The Targumic rendering of the prohibition against images goes further than the Hebrew — and further than most readers notice. "Sons of Israel, My people, you shall not make, that you may worship, the likeness of the sun or the moon or the stars, or the planets, or the angels who minister before Me; idols of silver, nor idols of gold, ye shall not make to you" (Exodus 20:20, Targum Pseudo-Jonathan).

The Targum Pseudo-Jonathan names the specific temptations. Sun and moon — the two great lights, worshipped across every civilization. Stars and planets — the astral gods of Babylon, Persia, and Egypt. And then a forbidden image that startles: the angels who minister before Me.
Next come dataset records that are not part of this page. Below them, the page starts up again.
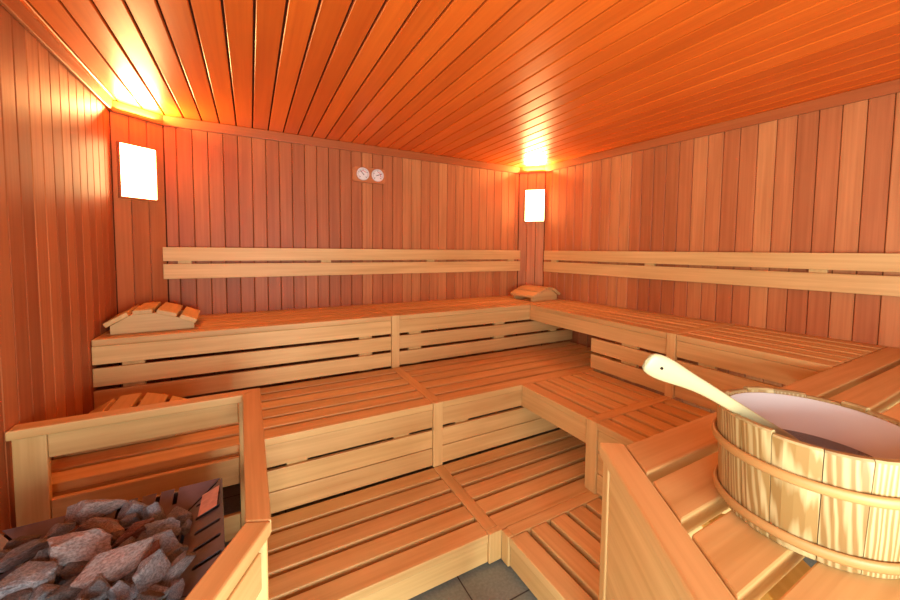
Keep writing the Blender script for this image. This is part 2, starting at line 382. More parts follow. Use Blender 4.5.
# lowest tier
t = thing('sauna_bench', 'lowest bench platform left of the short cross board, beside the heater railing', 'bench', W(.4, 1.4, FL), GL)
mb = MB(); slats_back(mb, YL, YM - .003, 5, .022, PA - .0015, ZL); mb.build('slatted_seat', M['bench'], t)
risers_back(t, .03, PA - .002, YL, RL)
for fx in (.08, .72):
    mb = MB(); mb.box(W(fx, YL + .03, FL + .0), W(fx + .04, YL + .07, ZL - TH - .002), 2, .003); mb.build('foot', M['bench'], t)
t = thing('sauna_bench', 'lowest bench platform tucked under the inner corner of the middle tier', 'bench', W(1.3, 1.4, FL), GL)
mb = MB(); slats_back(mb, YL + .002, YM - .003, 5, PB + .0015, XU - .02, ZL); mb.build('slatted_seat', M['bench'], t)
mb = MB(); mb.box(W(PA, YL + .0235, ZL + .001), W(PB, YM - .003, ZL - TH), 1, .003, .6); mb.build('divider_board', M['bench'], t)
mb = MB(); mb.box(W(PA, YL - .004, ZL + .001), W(XLo - .001, YL + .022, -1.226), 2, .003, .7); mb.build('post', M['bench'], t)
mb = MB(); mb.box(W(XLo + .0235, 1.082, ZL + .001), W(XU - .02, YL - .001, ZL - TH), 0, .003, .5); mb.build('cross_board', M['bench'], t)
for fx, fy in ((PA + .004, YL + .03), (1.4, 1.1)):
    mb = MB(); mb.box(W(fx, fy, FL), W(fx + .04, fy + .04, ZL - TH - .002), 2, .003); mb.build('foot', M['bench'], t)
t = thing('sauna_bench', 'lowest bench platform of the right wing with lengthwise slats beside the tiled floor', 'bench', W(1.1, .85, FL), GL)
mb = MB(); slats_wing(mb, XLo, XM - .004, 5, .56, 1.079, ZL); mb.build('slatted_seat', M['bench'], t)
risers_wing(t, .56, 1.079, XLo, RL)
mb = MB(); mb.box(W(XLo - .004, 1.0825, ZL + .001), W(XLo + .022, YL - .0055, -1.226), 2, .003, .7); mb.build('post', M['bench'], t)
for fx, fy in ((XLo + .03, .62), (XLo + .03, 1.0)):
    mb = MB(); mb.box(W(fx, fy, FL), W(fx + .04, fy + .04, ZL - TH - .002), 2, .003); mb.build('foot', M['bench'], t)

# ------------------------------------------------------------------ near bench that carries the bucket
P0 = V((.703, .530)); DD = V((-.200, -.300)).normalized(); NN = V((DD.y, -DD.x))  # along the slanting end, and its outward side
if NN.x > 0: NN = -NN
t = thing('sauna_bench', 'near bench of wide planks with a slanting end panel, carrying the wooden bucket', 'bench', W(1.5, .2, FL))
def xcut(y): return .7265 + (y - .512) * (.200 / .300) + .002
for i, (ya, yb) in enumerate([(.425, .511), (.320, .404), (.210, .296), (.100, .186), (-.010, .076), (-.12, -.034), (-.23, -.144)]):
    mb = MB(); slat_x(mb, ya, yb, xcut, lambda y: xr(y) - .004, ZU, .034)
    for k in range(len(mb.v)): pass
    mb.build('seat_plank', M['bench'], t)
for xs in (1.0, 1.9):
    mb = MB(); mb.box(W(xs, -.23, ZU - .036), W(xs + .05, .50, ZU - .10), 1, .003); mb.build('support_beam', M['bench'], t)
def diag(mb, s0, s1, n0, n1, za, zb, bev=.004, tint=None, up=False):
    q = lambda s, n: P0 + DD * s + NN * n
    a, b, c, d = q(s0, n0), q(s1, n0), q(s1, n1), q(s0, n1)
    if up:
        mb.board(W(a.x, a.y, zb), W(a.x, a.y, za), W(b.x, b.y, za), W(b.x, b.y, zb), V((d.x - a.x, d.y - a.y, 0)) * S, bev, tint)
    else:
        mb.board(W(a.x, a.y, za), W(b.x, b.y, za), W(c.x, c.y, za), W(d.x, d.y, za), (0, 0, (zb - za) * S), bev, tint)
mb = MB(); diag(mb, -.004, .78, -.028, .026, ZU + .0015, ZU - .030, .006, .45); mb.build('cap_rail', M['bench'], t)
mb = MB(); diag(mb, .045, .76, -.002, .018, ZU - .0315, FL + .02, .003, .8); mb.build('end_panel', M['bench'], t)
mb = MB(); diag(mb, .008, .043, -.016, .020, ZU - .0315, FL, .004, .9, up=True); mb.build('post', M['bench'], t)
mb = MB(); diag(mb, .03, .76, -.024, -.004, ZU - .0365, ZU - .085, .003); mb.build('bearer', M['bench'], t)
for n0, n1 in ((-.16, -.27), (-.40, -.50)):
    mb = MB(); diag(mb, .06 if n0 > -.3 else .0, .62, n1, n0, ZU - .1015, ZU - .13, .003); mb.build('under_plank', M['bench'], t)
for za, zb in RU + [(-.79, -.88), (-.9, -.99), (-1.01, -1.10), (-1.12, -1.21)]:
    mb = MB(); mb.box(W(.76, .494, za), W(XM - .012 if za < -.77 else XU - .01, .512, zb), 0, .003); mb.build('riser_board', M['bench'], t)
mb = MB(); mb.box(W(1.3, .45, ZU - .036), W(1.35, .493, FL), 2, .003); mb.build('leg', M['bench'], t)
mb = MB(); mb.box(W(2.4, -.2, ZU - .036), W(2.45, -.15, FL), 2, .003); mb.build('leg', M['bench'], t)
mb = MB(); mb.box(W(.80, -.2, ZU - .036), W(.85, -.15, FL), 2, .003); mb.build('leg', M['bench'], t)

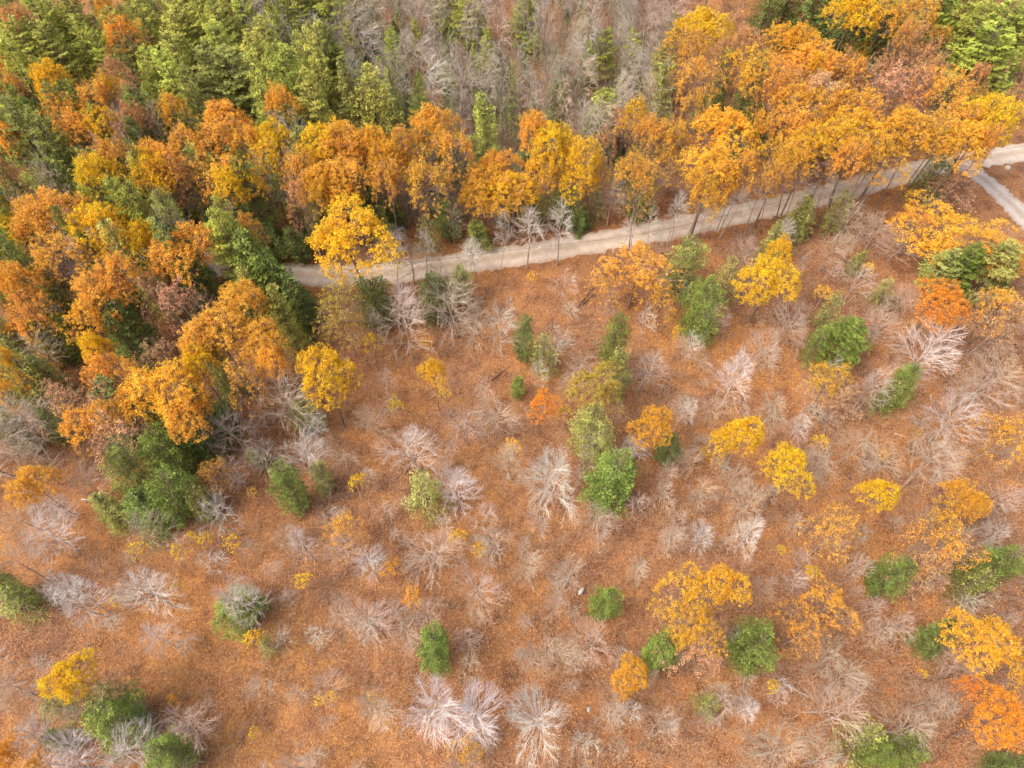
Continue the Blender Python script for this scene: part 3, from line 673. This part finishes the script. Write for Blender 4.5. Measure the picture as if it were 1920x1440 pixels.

Angels. The Targum anticipates a sophisticated Jewish error. Someone might say: I do not worship the sun; I worship the angel who governs the sun. Closer to God, yes? Purer? The Targumist cuts off the argument at the root. No image, even of the highest created being. Angels serve God; they are not to be served themselves.

This is a remarkable anti-mediation theology. In a world full of cults of intermediaries, the Targum insists that the prohibition of images includes the messengers of God, not just pagan deities. A Jew does not reach God through icons of angels, because God needs no icon and an angel is never the destination.

Silver and gold are the final clause. These are the raw materials. Whatever you melt, whatever you carve — you shall not make it to worship. The medium is never the loophole.

The takeaway: the line between devotion and idolatry is not drawn around bad things. It is drawn around the substitution of anything — even a holy angel — for the Presence of God itself.